Sie sollen in der Familie bleiben

BRAUSE II RB Leipzig buhlt weiter um Spieler des Red-Bull-Partnervereins aus Salzburg – vor allem um Spielmacher Kevin Kampl

LEIPZIG taz | Viele Neuigkeiten, die Ralf Rangnick in letzter Zeit produzierte, waren eigentlich gar keine Neuigkeiten. Zunächst kündigte der Sportdirektor der Red-Bull-Klubs aus Salzburg und Leipzig an, dass er sich bei einem Bundesliga-Aufstieg der Sachsen nicht mehr um den Partnerverein Salzburg kümmern werde. Nun schob der Schwabe nach, dass auch die besten Spieler des österreichischen Meisters kaum zu halten seien – aber konzern-intern wechseln könnten.

Dass Red Bull Salzburg und vor allem die österreichische Bundesliga nicht Endstation großer Fußballer-Ambitionen sein dürften, wurde schon länger vermutet. Spätestens seit 2009. In dem Jahr stieg Red Bull auch im deutschen Fußball ein und installierte Leipzig als Standort.

Überraschend ist dagegen, in welcher Deutlichkeit Rangnick sich zuletzt positionierte. Der 56-Jährige gewährte einer österreichischen Mediendelegation in Leipzig einen Blick in die Zukunft: Er präsentierte das für 35 Millionen Euro entstehende Trainings- und Nachwuchszentrum, er gab Auskunft über die strukturellen Pläne. So werden die Salzburger Leistungsträger André Ramalho und Kevin Kampl den österreichischen Meister, der im Sommer im siebten Versuch an der Qualifikation für die Gruppenphase der Champions League scheiterte, spätestens im kommenden Sommer sicher verlassen.

Auch Verteidiger Martin Hinteregger und Torhüter Peter Gulacsi sind Wechselkandidaten. Und die jungen Flügelspieler Massimo Bruno und Marcel Sabitzer wurden im Sommer mit einigen Nebengeräuschen auch nur intern ausgeliehen, sie gehören offiziell Leipzig. „Wenn wir die Uhr zurückdrehen könnten, würden wir es so nicht mehr machen. Daraus haben wir gelernt“, diktierte Rangnick den österreichischen Journalisten.

Der Senegalese Sadio Mané wollte auf den sinnvollen Schritt nach Leipzig nicht mehr warten. Zu Saisonbeginn, kurz vor dem entscheidenden Champions-League-Quali-Spiel gegen den schwedischen Meister Malmö FF, flüchtete er hastig aus Salzburg, doch ein Wechsel innerhalb der „Red-Bull-Familie“, von der Rangnick gerne spricht, kam für Mané nicht infrage.

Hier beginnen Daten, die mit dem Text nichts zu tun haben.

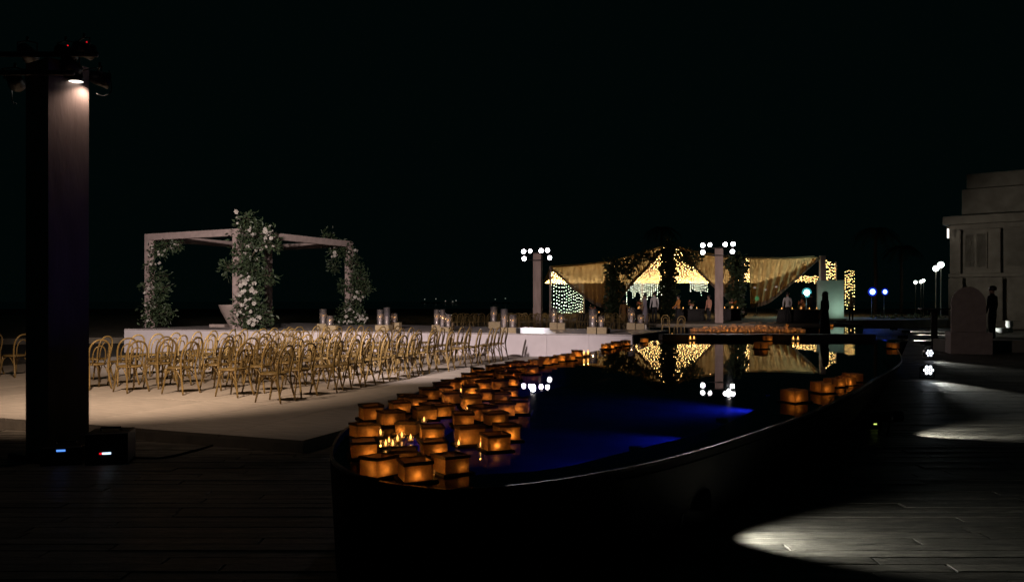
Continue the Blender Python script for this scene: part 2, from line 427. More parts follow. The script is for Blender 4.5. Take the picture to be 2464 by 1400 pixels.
# ------------------------------------------------------------------ pergola
PN, PL, PR = Vector((-9.07, 26.1, SZ)), Vector((-12.9, 28.1, SZ)), Vector((-6.5, 31.5, SZ)); PBk = PL + PR - PN
perg = thing('pergola', 'square blush timber pergola on the white stage', 'pergola', PN)
PH, PT = 3.32, .23
e1 = (PL - PN).normalized(); pa = math.atan2(e1.y, e1.x)
for p in (PN, PL, PR, PBk):
    MB().box((0, 0, (PH - PT) / 2), (PT, PT, PH - PT), bev=.004).build('post', M['pergola'], perg, p - PN, pa)
for p, q, ex in ((PN, PL, PT), (PR, PBk, PT), (PN, PR, -PT), (PL, PBk, -PT)):
    e = q - p
    MB().box((0, 0, 0), (e.length + ex - (.005 if ex < 0 else 0), PT, PT), bev=.004).build('beam', M['pergola'], perg, (p + q) / 2 - PN + Vector((0, 0, PH - PT / 2 + .001)), math.atan2(e.y, e.x))

def leaves(mb, blobs, n, size, mi=0, rnd=R):
    tot = sum(b[1] ** 2 for b in blobs)
    for c, r in blobs:
        for _ in range(int(n * r * r / tot)):
            u = Vector((rnd.gauss(0, 1), rnd.gauss(0, 1), rnd.gauss(0, 1))).normalized()
            p = c + u * r * (rnd.random() ** .45) * rnd.choice((.75, 1, 1, 1.15, 1.4))
            d = (u + Vector((rnd.gauss(0, .7), rnd.gauss(0, .7), rnd.gauss(-.2, .7)))).normalized()
            s_ = d.cross(Vector((rnd.gauss(0, 1), rnd.gauss(0, 1), rnd.gauss(0, 1)))).normalized()
            l = size * rnd.uniform(.6, 1.5); w_ = l * rnd.uniform(.16, .3); nn = d.cross(s_) * w_ * .5
            mb.add([p, p + d * l * .5 + s_ * w_ + nn, p + d * l, p + d * l * .5 - s_ * w_ + nn, p + d * l * .5], [(0, 4, 1), (1, 4, 2), (0, 3, 4), (4, 3, 2)], mi)
def blossom(mb, p, r, rnd=R):
    ax = Vector((rnd.gauss(0, .6), rnd.gauss(-1, .5), rnd.gauss(.3, .6))).normalized(); t1 = ax.orthogonal().normalized(); t2 = ax.cross(t1)
    for k in range(6):
        a = k * math.pi / 3 + rnd.random() * .3; dd = t1 * math.cos(a) + t2 * math.sin(a); e = t1 * -math.sin(a) + t2 * math.cos(a)
        mb.add([p, p + dd * r * .6 + e * r * .4 + ax * r * .25, p + dd * r + ax * r * .45, p + dd * r * .6 - e * r * .4 + ax * r * .25], [(0, 1, 2, 3)])
    mb.ball(p + ax * r * .2, r * .22, 5, 4)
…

Zu einem Zweitligisten wollte der 22-jährige Angreifer, der nun beim englischen Überraschungsteam FC Southampton spielt, nicht wechseln. Umso mehr soll Leipzig für Ramalho, Kampl und die anderen ein denkbarer Abnehmer werden. Doch auch das dürfte nur unter der Bedingung klappen, dass die Mannschaft von Trainer Alexander Zorniger den bisher zwei Aufstiegen in Serie einen dritten folgen lässt.

Zorninger zweifelt

Doch Zorniger betonte zuletzt mehrfach, man sollte nicht fest von einem sofortigen Durchmarsch ausgehen. Die letzten Spiele geben dem Zweifler recht: Nach anfänglicher Euphorie wird der Aufsteiger gerade geerdet, die Gegner lassen sich durch das hohe Pressing nicht mehr überrumpeln und schaffen es, Leipzig zuzusetzen. Vor allem das Spiel im eigenen Ballbesitz bereitet Leipzig zurzeit Sorgen.

Insofern breitet Zorniger vor allem dem Spielmacher Kevin Kampl den roten Bullen-Teppich aus. Er würde die Spielphilosophie kennen und mit seinen gerade 24 Jahren noch gut ins Altersschema passen, man wäre „ja schon blöd“, ihn nicht zu locken. Es bleibt abzuwarten, wie weit die Identifikation mit der „Red-Bull-Familie“ bei Kampl und Co. wirklich geht.

Rangnick betonte bislang stets, dass Salzburg nie zum Ausbildungsverein degradiert werden solle: „Und wenn, dann für uns selbst“, präzisiert er. Erst wenn Leipzig im deutschen Oberhaus spielen würde, wäre diese interne Verwertungskette wirklich ganz vollendet.